## [EXERCISE AIM]
Copy each line of the data below exactly, leaving out pictures.

## [MATERIAL PROVIDED]

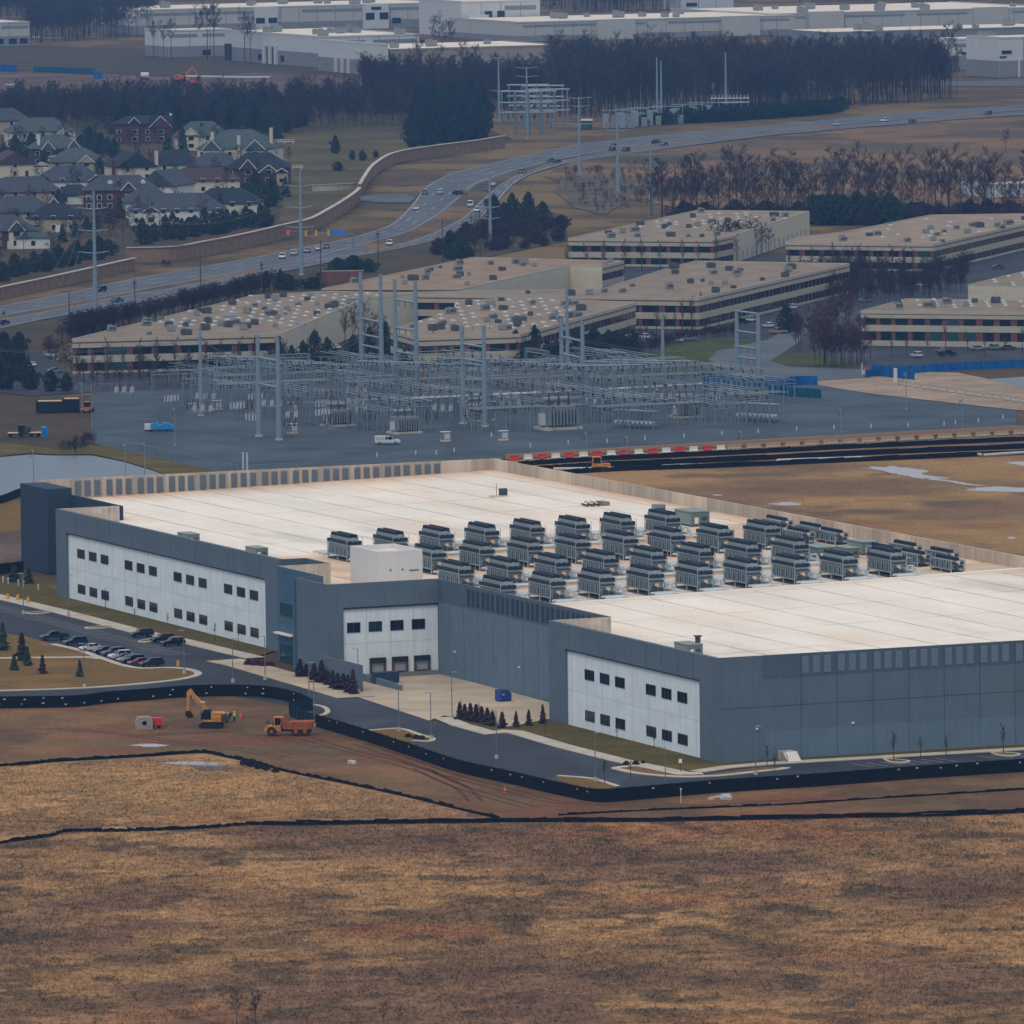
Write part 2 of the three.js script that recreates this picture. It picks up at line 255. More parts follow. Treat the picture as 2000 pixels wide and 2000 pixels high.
zone('roadside_grass', [[-40, 650], [90, 624], [233, 600], [383, 572], [500, 543], [611, 520], [700, 501], [785, 486], [862, 466], [924, 437], [1000, 392], [1100, 420], [1110, 470], [924, 508], [629, 566], [495, 580], [142, 666], [60, 690], [-40, 700]], 0.02, mSub, 'scrubby grass between the highway and the office blocks');
zone('suburb_ground', [[-40, 192], [300, 194], [600, 186], [800, 190], [1000, 270], [860, 296], [740, 330], [700, 385], [600, 452], [250, 512], [-40, 590]], 0.03, mSub, 'dull green and brown gardens of the housing estate');
zone('estate_lawn', [[540, 262], [700, 250], [780, 262], [860, 292], [760, 312], [700, 372], [600, 440], [540, 452], [560, 360]], 0.06, mat(toneTex([86, 78, 50], 0.3, 200, 16), 1), 'open tawny lawn between the houses and the sound wall');
zone('earthworks', [[-40, 136], [190, 143], [330, 152], [500, 142], [640, 148], [800, 166], [770, 192], [600, 188], [300, 198], [-40, 204]], 0.04, mDirt, 'reddish brown earthworks beyond the housing estate');
zone('far_field', [[1110, 318], [1233, 299], [1500, 268], [1681, 250], [1862, 235], [2040, 224], [2040, 420], [1600, 420], [1380, 415], [1180, 380], [1060, 345]], 0.03, mBrown, 'russet brown field beyond the office blocks');
zone('gravel_lot', [[1090, 350], [1180, 344], [1240, 360], [1230, 390], [1180, 420], [1120, 405], [1085, 375]], 0.06, mat(toneTex([94, 86, 76], 0.4, 90, 26), 1), 'pale bare track ground under the pylons');
zone('far_apron', [[-40, 88], [300, 95], [620, 120], [800, 150], [1080, 150], [1080, 165], [800, 166], [640, 150], [500, 142], [330, 150], [190, 142], [-40, 135]], 0.02, mSub, 'rough ground in front of the far warehouses');
zone('far_lane', [[1780, 160], [2040, 157], [2040, 168], [1780, 168]], 0.05, mRoad, 'grey lane in front of the far warehouses');
// highway: two carriageways and the markings
const north = [[-60, 610], [-20, 602], [120, 575], [250, 546], [400, 520], [500, 502], [620, 478], [700, 461], [760, 440], [800, 404], [834, 362], [888, 336], [1000, 310], [1116, 284], [1259, 266], [1500, 246], [1733, 223], [2040, 202]];
const northIn = [[2040, 212], [1733, 235.5], [1500, 255.5], [1240, 284], [1100, 310], [1000, 335], [930, 361], [890, 395], [850, 425], [790, 456], [690, 482], [600, 507], [500, 526], [400, 545], [250, 572], [120, 597], [-20, 622], [-60, 630]];
const southIn = [[-60, 636], [-20, 628], [120, 603], [250, 577], [400, 551], [500, 531], [610, 509], [700, 495], [780, 478], [850, 454], [905, 425], [945, 388], [1000, 348], [1100, 314], [1240, 288], [1500, 258], [1733, 238], [2040, 215]];
const south = [[2040, 222], [1862, 234], [1681, 249], [1500, 265], [1233, 299], [1109, 318], [1034, 341], [1000, 362], [966, 402], [924, 436], [862, 465], [785, 485], [697, 501], [611, 519], [500, 541], [383, 571], [233, 599], [90, 623], [-20, 646], [-60, 654]];
zone('highway', [...north, ...northIn], 0.1, mRoad, 'northern carriageway of the highway curving past the estate');
zone('highway', [...southIn, ...south], 0.1, mRoad, 'southern carriageway of the highway curving past the offices');
zone('median', [...northIn.slice().reverse(), ...southIn.slice().reverse()], 0.08, mBrown, 'brown grass median of the highway');
zone('crossing_road', [[500, 520], [600, 502], [690, 478], [720, 484], [700, 500], [610, 515], [510, 538]], 0.12, mRoad, 'asphalt crossing between the carriageways by the signals');
zone('slip_road', [[700, 381], [790, 379], [812, 386], [800, 396], [745, 396], [700, 392]], 0.12, mRoad, 'short side road joining the highway');
{ // painted edge lines and lane dashes
  const o = G(), mid = (a, b, t) => { const A = line(a, 8), B = line(b, 8).reverse(), out = []; for (let i = 0; i < 120; i++) { const p = A[Math.round(i / 119 * (A.length - 1))], q = B[Math.round(i / 119 * (B.length - 1))]; out.push(p.clone().lerp(q, t)); } return out; };
  const add = (pts, w, dash) => { for (let i = 1; i < pts.length; i++) if (!dash || i % 3 === 0) { const s = strip([pts[i - 1], pts[i]], w, 0.13, 0.01); o.p.push(...s.p); o.n.push(...s.n); o.t.push(...s.t); } };
  for (const [a, b] of [[north, northIn], [southIn, south]]) { add(mid(a, b, 0.06), 0.2); add(mid(a, b, 0.94), 0.2); add(mid(a, b, 0.36), 0.17, 1); add(mid(a, b, 0.66), 0.17, 1); }
  tag(o.build('road_markings', mMark), 'white edge lines and lane dashes on the highway', null, null, 'structure');
}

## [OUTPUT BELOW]
Write part 2 of the three.js script that recreates this picture. It picks up at line 255. More parts follow. Treat the picture as 2000 pixels wide and 2000 pixels high.
zone('roadside_grass', [[-40, 650], [90, 624], [233, 600], [383, 572], [500, 543], [611, 520], [700, 501], [785, 486], [862, 466], [924, 437], [1000, 392], [1100, 420], [1110, 470], [924, 508], [629, 566], [495, 580], [142, 666], [60, 690], [-40, 700]], 0.02, mSub, 'scrubby grass between the highway and the office blocks');
zone('suburb_ground', [[-40, 192], [300, 194], [600, 186], [800, 190], [1000, 270], [860, 296], [740, 330], [700, 385], [600, 452], [250, 512], [-40, 590]], 0.03, mSub, 'dull green and brown gardens of the housing estate');
zone('estate_lawn', [[540, 262], [700, 250], [780, 262], [860, 292], [760, 312], [700, 372], [600, 440], [540, 452], [560, 360]], 0.06, mat(toneTex([86, 78, 50], 0.3, 200, 16), 1), 'open tawny lawn between the houses and the sound wall');
zone('earthworks', [[-40, 136], [190, 143], [330, 152], [500, 142], [640, 148], [800, 166], [770, 192], [600, 188], [300, 198], [-40, 204]], 0.04, mDirt, 'reddish brown earthworks beyond the housing estate');
zone('far_field', [[1110, 318], [1233, 299], [1500, 268], [1681, 250], [1862, 235], [2040, 224], [2040, 420], [1600, 420], [1380, 415], [1180, 380], [1060, 345]], 0.03, mBrown, 'russet brown field beyond the office blocks');
zone('gravel_lot', [[1090, 350], [1180, 344], [1240, 360], [1230, 390], [1180, 420], [1120, 405], [1085, 375]], 0.06, mat(toneTex([94, 86, 76], 0.4, 90, 26), 1), 'pale bare track ground under the pylons');
zone('far_apron', [[-40, 88], [300, 95], [620, 120], [800, 150], [1080, 150], [1080, 165], [800, 166], [640, 150], [500, 142], [330, 150], [190, 142], [-40, 135]], 0.02, mSub, 'rough ground in front of the far warehouses');
zone('far_lane', [[1780, 160], [2040, 157], [2040, 168], [1780, 168]], 0.05, mRoad, 'grey lane in front of the far warehouses');
// highway: two carriageways and the markings
const north = [[-60, 610], [-20, 602], [120, 575], [250, 546], [400, 520], [500, 502], [620, 478], [700, 461], [760, 440], [800, 404], [834, 362], [888, 336], [1000, 310], [1116, 284], [1259, 266], [1500, 246], [1733, 223], [2040, 202]];
const northIn = [[2040, 212], [1733, 235.5], [1500, 255.5], [1240, 284], [1100, 310], [1000, 335], [930, 361], [890, 395], [850, 425], [790, 456], [690, 482], [600, 507], [500, 526], [400, 545], [250, 572], [120, 597], [-20, 622], [-60, 630]];
const southIn = [[-60, 636], [-20, 628], [120, 603], [250, 577], [400, 551], [500, 531], [610, 509], [700, 495], [780, 478], [850, 454], [905, 425], [945, 388], [1000, 348], [1100, 314], [1240, 288], [1500, 258], [1733, 238], [2040, 215]];
const south = [[2040, 222], [1862, 234], [1681, 249], [1500, 265], [1233, 299], [1109, 318], [1034, 341], [1000, 362], [966, 402], [924, 436], [862, 465], [785, 485], [697, 501], [611, 519], [500, 541], [383, 571], [233, 599], [90, 623], [-20, 646], [-60, 654]];
zone('highway', [...north, ...northIn], 0.1, mRoad, 'northern carriageway of the highway curving past the estate');
zone('highway', [...southIn, ...south], 0.1, mRoad, 'southern carriageway of the highway curving past the offices');
zone('median', [...northIn.slice().reverse(), ...southIn.slice().reverse()], 0.08, mBrown, 'brown grass median of the highway');
zone('crossing_road', [[500, 520], [600, 502], [690, 478], [720, 484], [700, 500], [610, 515], [510, 538]], 0.12, mRoad, 'asphalt crossing between the carriageways by the signals');
zone('slip_road', [[700, 381], [790, 379], [812, 386], [800, 396], [745, 396], [700, 392]], 0.12, mRoad, 'short side road joining the highway');
{ // painted edge lines and lane dashes
  const o = G(), mid = (a, b, t) => { const A = line(a, 8), B = line(b, 8).reverse(), out = []; for (let i = 0; i < 120; i++) { const p = A[Math.round(i / 119 * (A.length - 1))], q = B[Math.round(i / 119 * (B.length - 1))]; out.push(p.clone().lerp(q, t)); } return out; };
  const add = (pts, w, dash) => { for (let i = 1; i < pts.length; i++) if (!dash || i % 3 === 0) { const s = strip([pts[i - 1], pts[i]], w, 0.13, 0.01); o.p.push(...s.p); o.n.push(...s.n); o.t.push(...s.t); } };
  for (const [a, b] of [[north, northIn], [southIn, south]]) { add(mid(a, b, 0.06), 0.2); add(mid(a, b, 0.94), 0.2); add(mid(a, b, 0.36), 0.17, 1); add(mid(a, b, 0.66), 0.17, 1); }
  tag(o.build('road_markings', mMark), 'white edge lines and lane dashes on the highway', null, null, 'structure');
}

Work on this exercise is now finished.